Retype only what runs from the beginning of the data through the line with "CHIP = chipmat()"; please omit the pictures and keep every line exact.

**DATA PROVIDED**
***

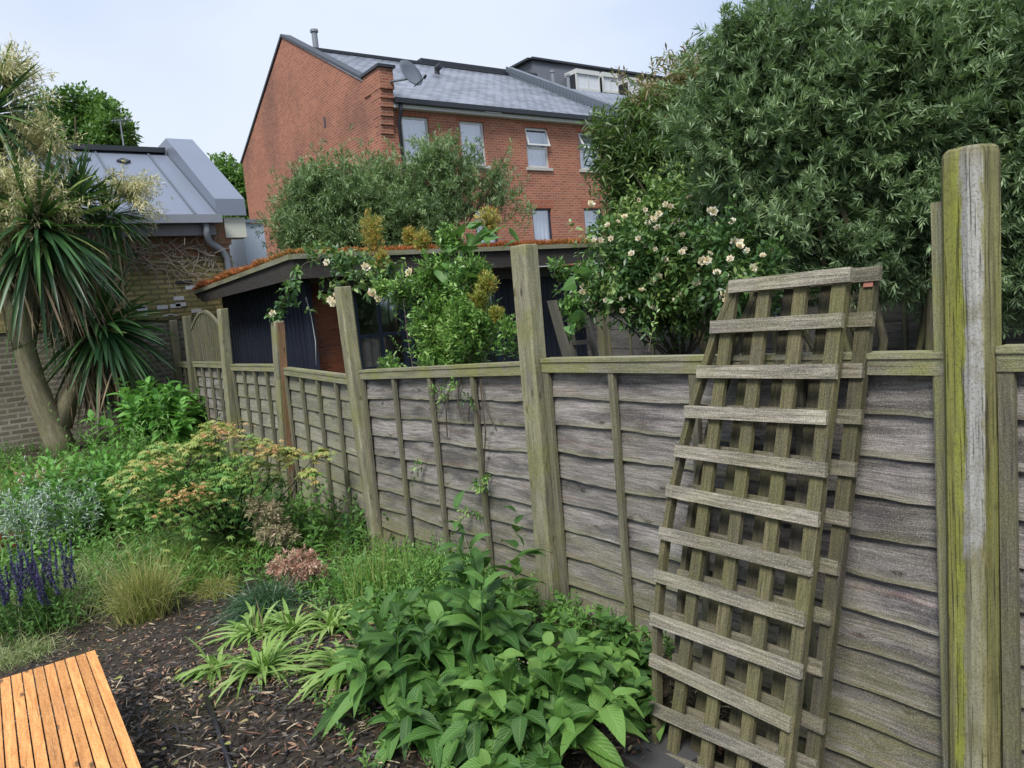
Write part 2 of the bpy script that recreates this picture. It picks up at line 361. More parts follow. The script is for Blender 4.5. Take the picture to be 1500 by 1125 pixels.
def glassmat():
    m = M('window_glass'); g = m.n('BsdfGlossy', Roughness=.04, Color=(.9, .93, 1.)); t = m.n('BsdfTransparent', Color=(.75, .8, .85))
    x = m.n('MixShader'); x.inputs[0].default_value = .34; m.nt.links.new(t.outputs[0], x.inputs[1]); m.nt.links.new(g.outputs[0], x.inputs[2]); m.nt.links.new(x.outputs[0], m.out.inputs[0]); return m.m
GLASS = glassmat()
def soilmat():
    m = M('soil'); P = m.pos(); n = m.noise(P, 14., 8, .7); c = m.ramp(n, (.3, (.012, .009, .007)), (.7, (.075, .058, .042)))
    c = m.mix(m.math('MULTIPLY', m.ramp(m.noise(P, 1.7, 4), (.5, 0.), (.65, 1.)), .4), c, (.06, .065, .025))
    return m.bsdf(c, .85, m.noise(P, 45., 6, .7), .9, .02, spec=.3)
SOIL = soilmat()
def chipmat():
    m = M('bark_chip'); c = m.ramp(m.tone(), (.0, (.012, .010, .011)), (.45, (.040, .034, .033)), (.72, (.11, .088, .066)), (.86, (.24, .10, .05)), (.94, (.42, .34, .22)))
    return m.bsdf(c, .5, m.noise(m.pos(), 120., 2), .4, .003, spec=.5)
CHIP = chipmat()

L_TREE = leafmat('willow_leaf', [(.065, .115, .062), (.13, .205, .11), (.22, .32, .17), (.34, .44, .24)], .45, .32, varscale=1.1)
L_TREE2 = leafmat('arching_leaf', [(.05, .10, .035), (.10, .17, .055), (.16, .24, .08), (.26, .19, .11)], .45, .3)
L_BUSH = leafmat('grey_green_leaf', [(.075, .125, .06), (.125, .20, .095), (.19, .28, .135), (.26, .36, .17)], .55, .3, varscale=1.)
L_ROSE = leafmat('rose_leaf', [(.035, .085, .03), (.07, .15, .05), (.12, .23, .065), (.22, .31, .09)], .4, .25)
L_PYR = leafmat('bright_shrub_leaf', [(.05, .12, .03), (.12, .26, .06), (.20, .38, .085), (.30, .47, .13)], .35, .35)
L_ORTIP = leafmat('orange_shoot_leaf', [(.30, .33, .07), (.42, .36, .08), (.58, .27, .08), (.34, .38, .08)], .5, .35)
L_BIG = leafmat('broad_leaf', [(.05, .13, .04), (.075, .18, .05), (.11, .24, .065)], .42, .3, vein=.5)
L_COM = leafmat('hairy_broad_leaf', [(.035, .095, .022), (.055, .14, .03), (.075, .18, .038), (.12, .25, .055)], .50, .28, vein=.5, spec=.35)
L_COM2 = leafmat('light_broad_leaf', [(.05, .125, .028), (.08, .19, .040), (.12, .26, .055), (.17, .32, .075)], .50, .35, vein=.5, spec=.35)
L_HYD = leafmat('fresh_green_leaf', [(.08, .24, .045), (.13, .34, .06), (.19, .45, .09)], .4, .4, vein=.4)
L_WEED = leafmat('weed_leaf', [(.045, .12, .025), (.075, .19, .035), (.12, .27, .05), (.17, .33, .08)], .5, .35, varscale=2.)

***

**FINISHED ANSWER**
Write part 2 of the bpy script that recreates this picture. It picks up at line 361. More parts follow. The script is for Blender 4.5. Take the picture to be 1500 by 1125 pixels.
def glassmat():
    m = M('window_glass'); g = m.n('BsdfGlossy', Roughness=.04, Color=(.9, .93, 1.)); t = m.n('BsdfTransparent', Color=(.75, .8, .85))
    x = m.n('MixShader'); x.inputs[0].default_value = .34; m.nt.links.new(t.outputs[0], x.inputs[1]); m.nt.links.new(g.outputs[0], x.inputs[2]); m.nt.links.new(x.outputs[0], m.out.inputs[0]); return m.m
GLASS = glassmat()
def soilmat():
    m = M('soil'); P = m.pos(); n = m.noise(P, 14., 8, .7); c = m.ramp(n, (.3, (.012, .009, .007)), (.7, (.075, .058, .042)))
    c = m.mix(m.math('MULTIPLY', m.ramp(m.noise(P, 1.7, 4), (.5, 0.), (.65, 1.)), .4), c, (.06, .065, .025))
    return m.bsdf(c, .85, m.noise(P, 45., 6, .7), .9, .02, spec=.3)
SOIL = soilmat()
def chipmat():
    m = M('bark_chip'); c = m.ramp(m.tone(), (.0, (.012, .010, .011)), (.45, (.040, .034, .033)), (.72, (.11, .088, .066)), (.86, (.24, .10, .05)), (.94, (.42, .34, .22)))
    return m.bsdf(c, .5, m.noise(m.pos(), 120., 2), .4, .003, spec=.5)
CHIP = chipmat()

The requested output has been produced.